* START *

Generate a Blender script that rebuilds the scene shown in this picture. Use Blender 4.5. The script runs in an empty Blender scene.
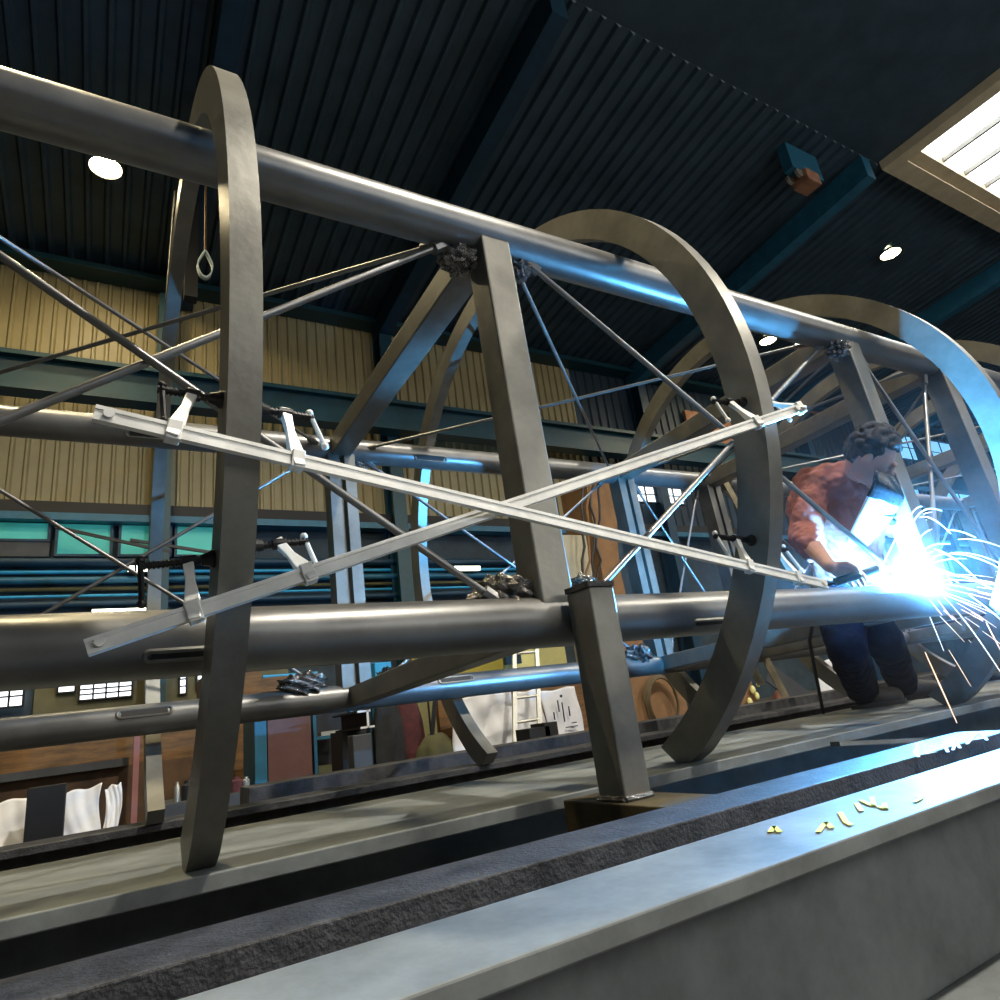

* END *
* START *

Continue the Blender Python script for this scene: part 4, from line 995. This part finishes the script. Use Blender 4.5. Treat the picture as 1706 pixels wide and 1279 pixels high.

* END *
* START *

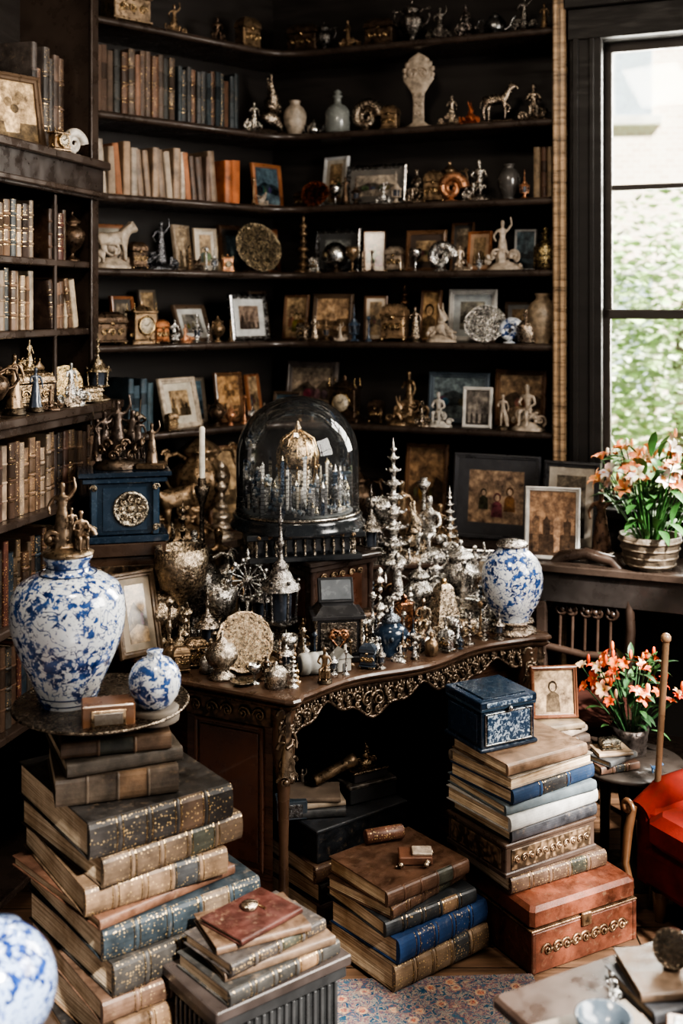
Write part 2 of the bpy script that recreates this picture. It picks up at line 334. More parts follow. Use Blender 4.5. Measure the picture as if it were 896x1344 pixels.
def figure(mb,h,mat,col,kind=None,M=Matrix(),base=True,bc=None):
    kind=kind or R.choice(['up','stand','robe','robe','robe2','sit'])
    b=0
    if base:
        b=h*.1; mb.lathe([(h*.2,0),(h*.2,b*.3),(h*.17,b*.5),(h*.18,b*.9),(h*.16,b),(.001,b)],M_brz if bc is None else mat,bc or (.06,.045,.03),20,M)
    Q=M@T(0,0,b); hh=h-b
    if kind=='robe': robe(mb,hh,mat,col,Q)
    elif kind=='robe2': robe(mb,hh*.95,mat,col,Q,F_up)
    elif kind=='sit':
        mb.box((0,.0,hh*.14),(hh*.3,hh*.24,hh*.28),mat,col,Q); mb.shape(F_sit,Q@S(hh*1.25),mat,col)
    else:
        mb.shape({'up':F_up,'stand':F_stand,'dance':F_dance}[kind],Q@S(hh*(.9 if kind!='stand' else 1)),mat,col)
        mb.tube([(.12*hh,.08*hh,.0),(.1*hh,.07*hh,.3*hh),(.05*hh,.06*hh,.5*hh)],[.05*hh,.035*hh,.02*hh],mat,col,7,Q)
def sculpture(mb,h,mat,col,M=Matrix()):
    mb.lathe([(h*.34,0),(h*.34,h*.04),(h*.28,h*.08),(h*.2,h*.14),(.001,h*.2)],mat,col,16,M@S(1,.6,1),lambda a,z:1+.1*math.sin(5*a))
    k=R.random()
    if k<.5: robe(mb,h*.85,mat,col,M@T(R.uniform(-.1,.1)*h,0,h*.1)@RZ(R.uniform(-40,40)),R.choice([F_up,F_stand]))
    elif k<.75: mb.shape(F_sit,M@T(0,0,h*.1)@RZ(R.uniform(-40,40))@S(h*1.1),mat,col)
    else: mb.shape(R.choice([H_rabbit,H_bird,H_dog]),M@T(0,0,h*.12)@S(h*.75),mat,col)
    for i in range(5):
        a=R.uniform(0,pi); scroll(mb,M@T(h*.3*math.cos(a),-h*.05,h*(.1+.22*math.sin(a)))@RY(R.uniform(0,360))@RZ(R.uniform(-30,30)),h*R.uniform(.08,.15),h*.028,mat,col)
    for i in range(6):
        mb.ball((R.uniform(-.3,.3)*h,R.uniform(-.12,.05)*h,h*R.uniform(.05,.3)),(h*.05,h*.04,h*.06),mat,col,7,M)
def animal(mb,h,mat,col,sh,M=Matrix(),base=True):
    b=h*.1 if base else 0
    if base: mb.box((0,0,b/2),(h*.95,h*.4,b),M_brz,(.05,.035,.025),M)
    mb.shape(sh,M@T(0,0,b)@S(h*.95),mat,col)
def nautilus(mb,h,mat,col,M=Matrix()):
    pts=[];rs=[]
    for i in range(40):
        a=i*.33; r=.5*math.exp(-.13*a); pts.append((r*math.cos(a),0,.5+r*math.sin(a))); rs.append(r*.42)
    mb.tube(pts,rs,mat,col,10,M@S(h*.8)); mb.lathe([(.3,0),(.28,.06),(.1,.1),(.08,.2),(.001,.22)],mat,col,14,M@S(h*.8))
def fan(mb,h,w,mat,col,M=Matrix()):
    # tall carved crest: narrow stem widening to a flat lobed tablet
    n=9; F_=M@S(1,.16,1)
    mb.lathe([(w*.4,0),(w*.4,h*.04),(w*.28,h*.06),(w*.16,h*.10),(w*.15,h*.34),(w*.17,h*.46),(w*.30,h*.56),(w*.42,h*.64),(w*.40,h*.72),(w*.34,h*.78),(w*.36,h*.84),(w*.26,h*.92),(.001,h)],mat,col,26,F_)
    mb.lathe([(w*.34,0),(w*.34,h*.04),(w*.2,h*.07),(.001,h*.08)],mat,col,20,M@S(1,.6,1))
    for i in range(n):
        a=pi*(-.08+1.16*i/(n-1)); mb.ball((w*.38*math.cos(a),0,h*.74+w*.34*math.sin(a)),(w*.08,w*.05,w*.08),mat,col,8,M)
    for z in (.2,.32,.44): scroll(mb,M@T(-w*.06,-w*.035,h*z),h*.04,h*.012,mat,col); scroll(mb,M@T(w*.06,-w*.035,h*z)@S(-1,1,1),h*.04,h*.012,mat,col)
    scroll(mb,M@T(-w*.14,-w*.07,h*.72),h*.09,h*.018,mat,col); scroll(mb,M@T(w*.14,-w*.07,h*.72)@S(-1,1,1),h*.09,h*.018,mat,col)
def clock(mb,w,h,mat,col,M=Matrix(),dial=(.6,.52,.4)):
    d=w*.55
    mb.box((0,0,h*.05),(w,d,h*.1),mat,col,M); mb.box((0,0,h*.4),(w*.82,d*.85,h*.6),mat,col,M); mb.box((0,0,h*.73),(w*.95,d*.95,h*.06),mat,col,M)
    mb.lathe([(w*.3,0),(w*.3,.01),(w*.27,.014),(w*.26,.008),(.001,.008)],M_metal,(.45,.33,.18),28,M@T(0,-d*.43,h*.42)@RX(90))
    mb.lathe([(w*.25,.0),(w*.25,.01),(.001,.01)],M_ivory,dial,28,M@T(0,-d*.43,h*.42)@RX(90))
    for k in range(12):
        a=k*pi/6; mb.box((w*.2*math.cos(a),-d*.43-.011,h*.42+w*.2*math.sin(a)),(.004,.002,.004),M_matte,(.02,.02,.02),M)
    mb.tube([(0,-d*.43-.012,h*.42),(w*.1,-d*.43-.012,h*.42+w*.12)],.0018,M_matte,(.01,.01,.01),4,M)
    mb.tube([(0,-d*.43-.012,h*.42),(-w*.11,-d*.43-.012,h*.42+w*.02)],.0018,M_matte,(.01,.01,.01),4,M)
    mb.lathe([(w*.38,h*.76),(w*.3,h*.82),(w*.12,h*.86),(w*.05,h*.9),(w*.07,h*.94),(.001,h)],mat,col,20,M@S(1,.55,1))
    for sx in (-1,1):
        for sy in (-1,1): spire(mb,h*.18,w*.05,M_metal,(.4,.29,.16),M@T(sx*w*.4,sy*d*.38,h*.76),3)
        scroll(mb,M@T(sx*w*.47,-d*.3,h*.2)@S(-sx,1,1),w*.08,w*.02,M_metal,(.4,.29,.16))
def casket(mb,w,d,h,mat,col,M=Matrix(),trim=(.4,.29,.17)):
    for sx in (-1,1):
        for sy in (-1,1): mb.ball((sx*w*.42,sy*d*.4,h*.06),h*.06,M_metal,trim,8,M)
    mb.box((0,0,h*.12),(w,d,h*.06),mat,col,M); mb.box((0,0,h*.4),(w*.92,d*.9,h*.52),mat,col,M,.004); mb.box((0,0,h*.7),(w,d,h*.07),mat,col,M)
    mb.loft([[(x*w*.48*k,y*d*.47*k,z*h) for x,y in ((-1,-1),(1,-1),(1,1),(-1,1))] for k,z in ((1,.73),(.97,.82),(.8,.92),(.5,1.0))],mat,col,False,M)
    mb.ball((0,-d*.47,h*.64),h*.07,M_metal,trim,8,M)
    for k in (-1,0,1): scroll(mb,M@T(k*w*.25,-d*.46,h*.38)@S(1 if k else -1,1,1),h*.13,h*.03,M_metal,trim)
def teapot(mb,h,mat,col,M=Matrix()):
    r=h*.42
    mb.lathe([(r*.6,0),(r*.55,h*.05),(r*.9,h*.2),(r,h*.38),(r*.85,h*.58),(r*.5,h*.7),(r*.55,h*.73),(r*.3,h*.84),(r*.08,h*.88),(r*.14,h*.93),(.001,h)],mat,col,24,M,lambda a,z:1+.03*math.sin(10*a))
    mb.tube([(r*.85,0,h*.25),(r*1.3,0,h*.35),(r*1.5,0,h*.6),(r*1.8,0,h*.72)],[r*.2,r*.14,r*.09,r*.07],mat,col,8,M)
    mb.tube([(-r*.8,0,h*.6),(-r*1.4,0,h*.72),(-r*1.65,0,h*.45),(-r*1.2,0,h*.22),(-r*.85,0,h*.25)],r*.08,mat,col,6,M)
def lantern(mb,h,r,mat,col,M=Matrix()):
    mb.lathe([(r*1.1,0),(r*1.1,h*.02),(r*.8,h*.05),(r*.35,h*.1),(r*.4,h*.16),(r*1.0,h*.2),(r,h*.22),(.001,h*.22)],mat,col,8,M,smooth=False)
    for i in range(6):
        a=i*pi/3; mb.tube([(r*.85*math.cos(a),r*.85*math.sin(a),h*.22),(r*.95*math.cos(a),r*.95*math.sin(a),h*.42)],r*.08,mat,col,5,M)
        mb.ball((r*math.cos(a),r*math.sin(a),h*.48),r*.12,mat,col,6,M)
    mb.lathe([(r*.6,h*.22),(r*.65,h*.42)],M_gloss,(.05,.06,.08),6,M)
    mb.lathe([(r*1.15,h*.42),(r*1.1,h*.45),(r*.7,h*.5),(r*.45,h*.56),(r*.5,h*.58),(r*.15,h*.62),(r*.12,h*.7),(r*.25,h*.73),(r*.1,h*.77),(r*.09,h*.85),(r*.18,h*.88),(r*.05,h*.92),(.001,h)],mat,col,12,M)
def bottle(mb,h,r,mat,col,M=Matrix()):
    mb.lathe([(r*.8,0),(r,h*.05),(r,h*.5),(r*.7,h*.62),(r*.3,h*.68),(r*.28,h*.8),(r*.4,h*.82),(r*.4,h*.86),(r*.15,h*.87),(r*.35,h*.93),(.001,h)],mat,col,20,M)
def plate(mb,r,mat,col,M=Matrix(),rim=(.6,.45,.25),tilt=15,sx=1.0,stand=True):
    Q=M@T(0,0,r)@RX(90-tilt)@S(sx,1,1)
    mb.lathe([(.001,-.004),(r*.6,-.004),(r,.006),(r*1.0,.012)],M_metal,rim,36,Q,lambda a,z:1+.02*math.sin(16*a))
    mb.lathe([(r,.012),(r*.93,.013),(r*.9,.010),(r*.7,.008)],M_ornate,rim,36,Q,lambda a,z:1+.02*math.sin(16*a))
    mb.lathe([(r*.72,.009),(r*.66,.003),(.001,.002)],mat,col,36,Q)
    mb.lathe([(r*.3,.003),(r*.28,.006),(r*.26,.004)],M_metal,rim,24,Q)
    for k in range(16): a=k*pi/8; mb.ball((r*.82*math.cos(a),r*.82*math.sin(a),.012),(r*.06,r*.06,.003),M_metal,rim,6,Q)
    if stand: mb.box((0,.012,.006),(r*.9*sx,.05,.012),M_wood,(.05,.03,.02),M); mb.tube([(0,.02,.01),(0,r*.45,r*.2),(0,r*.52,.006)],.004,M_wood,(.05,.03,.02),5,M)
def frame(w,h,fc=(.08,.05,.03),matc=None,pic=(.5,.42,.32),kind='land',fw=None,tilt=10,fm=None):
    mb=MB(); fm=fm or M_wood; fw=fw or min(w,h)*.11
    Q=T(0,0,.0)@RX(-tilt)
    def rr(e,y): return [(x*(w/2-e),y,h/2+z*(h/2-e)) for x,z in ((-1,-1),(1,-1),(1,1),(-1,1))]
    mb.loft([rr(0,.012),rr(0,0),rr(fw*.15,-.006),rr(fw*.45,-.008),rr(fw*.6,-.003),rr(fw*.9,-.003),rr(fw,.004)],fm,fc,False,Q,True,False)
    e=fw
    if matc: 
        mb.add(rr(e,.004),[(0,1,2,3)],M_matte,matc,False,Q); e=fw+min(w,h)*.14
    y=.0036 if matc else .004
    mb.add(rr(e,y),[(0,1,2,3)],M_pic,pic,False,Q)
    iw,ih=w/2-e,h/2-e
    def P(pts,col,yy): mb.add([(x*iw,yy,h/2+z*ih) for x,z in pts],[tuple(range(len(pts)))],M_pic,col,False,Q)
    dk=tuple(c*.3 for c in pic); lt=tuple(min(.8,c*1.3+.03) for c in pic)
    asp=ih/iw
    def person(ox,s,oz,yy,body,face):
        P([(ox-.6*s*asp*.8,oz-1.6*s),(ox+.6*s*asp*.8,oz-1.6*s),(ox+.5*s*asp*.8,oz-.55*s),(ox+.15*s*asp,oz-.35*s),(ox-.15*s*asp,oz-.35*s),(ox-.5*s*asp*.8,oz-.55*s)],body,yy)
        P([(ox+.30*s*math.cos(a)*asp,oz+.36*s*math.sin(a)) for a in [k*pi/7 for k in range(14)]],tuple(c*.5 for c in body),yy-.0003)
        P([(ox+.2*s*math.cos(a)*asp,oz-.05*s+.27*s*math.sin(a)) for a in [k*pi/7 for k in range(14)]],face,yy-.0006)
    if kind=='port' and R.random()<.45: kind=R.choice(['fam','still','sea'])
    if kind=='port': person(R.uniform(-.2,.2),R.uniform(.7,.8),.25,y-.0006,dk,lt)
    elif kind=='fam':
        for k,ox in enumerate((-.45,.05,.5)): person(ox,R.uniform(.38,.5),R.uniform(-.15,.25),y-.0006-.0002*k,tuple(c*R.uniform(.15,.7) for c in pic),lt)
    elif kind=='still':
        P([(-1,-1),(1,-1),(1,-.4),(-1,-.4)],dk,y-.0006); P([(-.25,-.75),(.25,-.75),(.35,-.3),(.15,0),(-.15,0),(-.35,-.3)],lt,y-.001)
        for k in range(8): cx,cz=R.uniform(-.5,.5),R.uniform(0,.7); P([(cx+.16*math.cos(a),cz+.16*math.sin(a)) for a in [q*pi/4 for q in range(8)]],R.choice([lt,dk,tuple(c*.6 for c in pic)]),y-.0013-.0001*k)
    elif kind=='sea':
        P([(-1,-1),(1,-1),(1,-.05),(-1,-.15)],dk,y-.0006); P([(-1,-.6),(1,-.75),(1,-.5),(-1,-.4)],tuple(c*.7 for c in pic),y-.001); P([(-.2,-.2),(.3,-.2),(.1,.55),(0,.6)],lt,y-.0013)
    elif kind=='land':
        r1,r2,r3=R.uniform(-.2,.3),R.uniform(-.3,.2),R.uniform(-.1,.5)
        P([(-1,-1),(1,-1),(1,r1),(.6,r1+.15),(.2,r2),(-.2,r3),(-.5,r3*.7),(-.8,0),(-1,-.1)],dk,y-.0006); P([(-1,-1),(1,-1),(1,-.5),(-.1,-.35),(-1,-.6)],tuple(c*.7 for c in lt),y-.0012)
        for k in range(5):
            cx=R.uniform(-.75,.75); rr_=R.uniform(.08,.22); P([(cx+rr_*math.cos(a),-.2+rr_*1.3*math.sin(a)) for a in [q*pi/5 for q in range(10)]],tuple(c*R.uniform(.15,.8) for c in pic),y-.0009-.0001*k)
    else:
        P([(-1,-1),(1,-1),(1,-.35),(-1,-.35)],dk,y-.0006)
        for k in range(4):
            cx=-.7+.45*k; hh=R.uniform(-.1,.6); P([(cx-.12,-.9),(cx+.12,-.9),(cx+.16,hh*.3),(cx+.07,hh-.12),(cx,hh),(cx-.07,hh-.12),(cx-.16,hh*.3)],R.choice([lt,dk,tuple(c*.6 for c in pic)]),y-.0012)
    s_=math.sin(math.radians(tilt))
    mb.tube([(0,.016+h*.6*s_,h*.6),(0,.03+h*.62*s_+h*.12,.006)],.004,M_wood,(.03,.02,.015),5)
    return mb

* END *

> _EXERCISE DIRECTIONS_:
From the data above, copy each line where the string "Blender" appears.

> _EXERCISE OUTPUT_:
Generate a Blender script that rebuilds the scene shown in this picture. Use Blender 4.5. The script runs in an empty Blender scene.
Continue the Blender Python script for this scene: part 4, from line 995. This part finishes the script. Use Blender 4.5. Treat the picture as 1706 pixels wide and 1279 pixels high.
Write part 2 of the bpy script that recreates this picture. It picks up at line 334. More parts follow. Use Blender 4.5. Measure the picture as if it were 896x1344 pixels.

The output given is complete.